D: LEI HA LAVORATO COME TRADUTTRICE TRA I SUOI LAVORI RICORDIAMO,"L' IMPERATORE GIULIANO" E "L'ARTE DELLA SCRITTURA DI ALEXANDRE KOJÉVE", (Donzelli 1998) E "PENE D'AMOR PERDUTE DI WILLIAM SHAKESPEARE"(Einaudi, 2002.). COSA RICORDA DELL' ESPERIENZA COME TRADUTTRICE?

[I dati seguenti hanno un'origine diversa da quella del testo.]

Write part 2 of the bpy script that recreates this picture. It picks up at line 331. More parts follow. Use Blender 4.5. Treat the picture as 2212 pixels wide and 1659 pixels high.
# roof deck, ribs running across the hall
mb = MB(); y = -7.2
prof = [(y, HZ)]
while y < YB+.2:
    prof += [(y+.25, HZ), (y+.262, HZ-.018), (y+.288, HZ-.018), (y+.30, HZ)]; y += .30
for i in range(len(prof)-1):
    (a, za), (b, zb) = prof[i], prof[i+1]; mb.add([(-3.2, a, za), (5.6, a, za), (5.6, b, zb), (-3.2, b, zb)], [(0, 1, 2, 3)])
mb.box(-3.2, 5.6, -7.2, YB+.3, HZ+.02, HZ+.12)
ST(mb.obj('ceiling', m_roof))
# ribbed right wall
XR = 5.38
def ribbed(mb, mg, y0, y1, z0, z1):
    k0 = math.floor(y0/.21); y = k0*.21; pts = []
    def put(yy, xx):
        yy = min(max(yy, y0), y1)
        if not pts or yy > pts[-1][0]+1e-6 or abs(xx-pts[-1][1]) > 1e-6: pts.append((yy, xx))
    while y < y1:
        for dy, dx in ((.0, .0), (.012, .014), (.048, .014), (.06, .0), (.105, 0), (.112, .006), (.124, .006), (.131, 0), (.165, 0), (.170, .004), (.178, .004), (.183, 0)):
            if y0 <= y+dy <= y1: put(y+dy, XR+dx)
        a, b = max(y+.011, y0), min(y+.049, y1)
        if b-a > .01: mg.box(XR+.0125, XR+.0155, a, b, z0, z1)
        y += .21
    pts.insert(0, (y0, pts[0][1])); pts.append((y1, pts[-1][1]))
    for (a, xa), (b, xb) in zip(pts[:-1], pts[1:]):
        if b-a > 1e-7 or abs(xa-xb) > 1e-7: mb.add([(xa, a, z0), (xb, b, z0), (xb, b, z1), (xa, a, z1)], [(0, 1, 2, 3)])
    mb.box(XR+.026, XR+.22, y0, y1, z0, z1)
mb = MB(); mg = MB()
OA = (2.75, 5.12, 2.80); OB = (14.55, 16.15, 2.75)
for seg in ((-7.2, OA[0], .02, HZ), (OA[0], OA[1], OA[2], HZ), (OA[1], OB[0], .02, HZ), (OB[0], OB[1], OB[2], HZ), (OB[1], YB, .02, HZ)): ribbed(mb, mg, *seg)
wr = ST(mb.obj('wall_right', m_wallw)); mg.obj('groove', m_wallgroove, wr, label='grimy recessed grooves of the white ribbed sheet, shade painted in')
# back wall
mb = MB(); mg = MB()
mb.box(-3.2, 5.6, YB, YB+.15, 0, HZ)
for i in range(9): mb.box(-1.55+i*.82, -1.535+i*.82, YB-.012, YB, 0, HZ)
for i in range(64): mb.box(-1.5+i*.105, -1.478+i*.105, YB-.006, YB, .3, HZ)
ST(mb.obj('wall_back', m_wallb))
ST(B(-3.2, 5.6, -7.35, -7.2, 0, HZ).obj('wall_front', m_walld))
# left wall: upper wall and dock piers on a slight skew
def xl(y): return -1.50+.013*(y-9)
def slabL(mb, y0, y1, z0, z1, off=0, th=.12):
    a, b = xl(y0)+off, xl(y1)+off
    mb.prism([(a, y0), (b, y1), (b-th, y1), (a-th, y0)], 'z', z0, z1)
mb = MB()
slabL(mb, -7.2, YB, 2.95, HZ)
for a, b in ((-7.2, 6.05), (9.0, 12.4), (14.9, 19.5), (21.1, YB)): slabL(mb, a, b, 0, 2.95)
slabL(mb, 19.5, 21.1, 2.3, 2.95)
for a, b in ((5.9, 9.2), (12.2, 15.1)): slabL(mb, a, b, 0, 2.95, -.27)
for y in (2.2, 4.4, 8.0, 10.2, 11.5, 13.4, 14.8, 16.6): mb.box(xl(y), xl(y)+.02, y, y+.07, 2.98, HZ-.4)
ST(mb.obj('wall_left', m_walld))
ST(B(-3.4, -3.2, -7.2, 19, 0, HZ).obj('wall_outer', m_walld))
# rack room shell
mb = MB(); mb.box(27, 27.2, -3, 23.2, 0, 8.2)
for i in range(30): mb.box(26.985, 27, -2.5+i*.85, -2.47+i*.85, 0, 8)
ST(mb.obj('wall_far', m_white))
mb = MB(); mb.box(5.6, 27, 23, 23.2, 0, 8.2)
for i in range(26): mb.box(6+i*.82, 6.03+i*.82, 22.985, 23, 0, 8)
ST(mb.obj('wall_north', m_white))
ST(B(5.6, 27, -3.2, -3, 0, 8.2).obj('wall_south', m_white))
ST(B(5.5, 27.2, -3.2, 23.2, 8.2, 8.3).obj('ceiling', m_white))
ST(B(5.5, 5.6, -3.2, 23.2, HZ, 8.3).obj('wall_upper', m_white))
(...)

R: Ho tradotto di nuovo l’anno scorso dopo diverso tempo che non lo facevo, e mi sono molto divertita.Trovo che la cosa più bella che possa succedere quando si traduce, è amare molto il libro che si sta traducendo: allora, davvero, trovando la voce di un altro si ha la sensazione di far risuonare anche la propria, e per chi scrive di mestiere si tratta di una sensazione molto arricchente, preziosa. Ricordo anche, nel caso della traduzione di Shakespeare, una immensa fatica: credo sia stato lo sforzo intellettuale più impegnativo che abbia affrontato.
Ma ne è valsa la pena! Senza dubbio il mio lavoro di traduttrice di cui più vado orgogliosa.


D: HA DELLE ABITUDINI PARTICOLARI DURANTE LA SCRITTURA?

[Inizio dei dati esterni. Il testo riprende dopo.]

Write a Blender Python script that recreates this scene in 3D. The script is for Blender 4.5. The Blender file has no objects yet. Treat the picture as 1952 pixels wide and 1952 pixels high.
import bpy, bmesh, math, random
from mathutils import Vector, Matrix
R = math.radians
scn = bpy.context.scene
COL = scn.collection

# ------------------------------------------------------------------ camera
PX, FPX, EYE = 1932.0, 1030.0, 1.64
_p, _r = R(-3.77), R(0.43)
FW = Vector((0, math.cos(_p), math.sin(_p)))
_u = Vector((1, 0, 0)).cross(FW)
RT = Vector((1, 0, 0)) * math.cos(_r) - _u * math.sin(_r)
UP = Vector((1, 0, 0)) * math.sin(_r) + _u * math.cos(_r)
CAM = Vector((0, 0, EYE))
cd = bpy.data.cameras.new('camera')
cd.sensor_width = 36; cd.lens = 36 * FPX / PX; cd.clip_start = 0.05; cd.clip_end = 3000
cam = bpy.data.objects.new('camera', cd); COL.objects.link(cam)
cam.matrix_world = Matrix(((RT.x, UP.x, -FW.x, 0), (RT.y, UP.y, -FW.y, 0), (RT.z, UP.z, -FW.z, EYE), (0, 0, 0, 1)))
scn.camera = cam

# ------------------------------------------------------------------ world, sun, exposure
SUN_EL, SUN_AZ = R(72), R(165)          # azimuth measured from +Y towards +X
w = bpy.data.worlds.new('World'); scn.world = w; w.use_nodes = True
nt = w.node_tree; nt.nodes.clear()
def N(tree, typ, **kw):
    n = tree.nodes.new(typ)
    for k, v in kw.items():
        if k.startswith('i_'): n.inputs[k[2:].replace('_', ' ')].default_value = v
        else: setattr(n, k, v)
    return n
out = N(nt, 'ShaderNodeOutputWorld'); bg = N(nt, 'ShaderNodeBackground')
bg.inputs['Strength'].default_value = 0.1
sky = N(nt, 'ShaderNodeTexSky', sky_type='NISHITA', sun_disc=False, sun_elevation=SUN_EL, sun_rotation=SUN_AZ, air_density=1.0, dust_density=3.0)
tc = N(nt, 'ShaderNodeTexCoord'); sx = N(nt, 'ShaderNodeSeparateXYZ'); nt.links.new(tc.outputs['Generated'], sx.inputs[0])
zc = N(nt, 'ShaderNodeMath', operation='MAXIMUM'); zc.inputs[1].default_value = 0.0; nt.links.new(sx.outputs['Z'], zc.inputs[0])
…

R: Devo essere sola e devo sentirmi in uno stato di completa “centratura” prima di mettermi a scrivere. E deve accadere in un luogo che amo, anche se un luogo transitorio, ma un posto che amo e dove mi sento bene.


D:QUAL È LA SUA CITAZIONE PREFERITA?

R: “Quando l’anima è pronta, lo sono anche le cose” (sempre Shakespeare)


D: PROGETTI PER IL FUTURO?

R: Sto lavorando a un nuovo romanzo, quindi sto inventando ma anche assorbendo e trasfigurando. Anche, sto ultimando un testo di biografia della grande scrittrice brasiliana (ma nata in Ucraina) Clarice Lispector. E poi, il progetto per il futuro è un mondo dove la pressione dell’ansia collettiva sia meno imperante di quanto è adesso.

Ringrazio di cuore Lisa Ginzburg per aver risposto alle mie domande.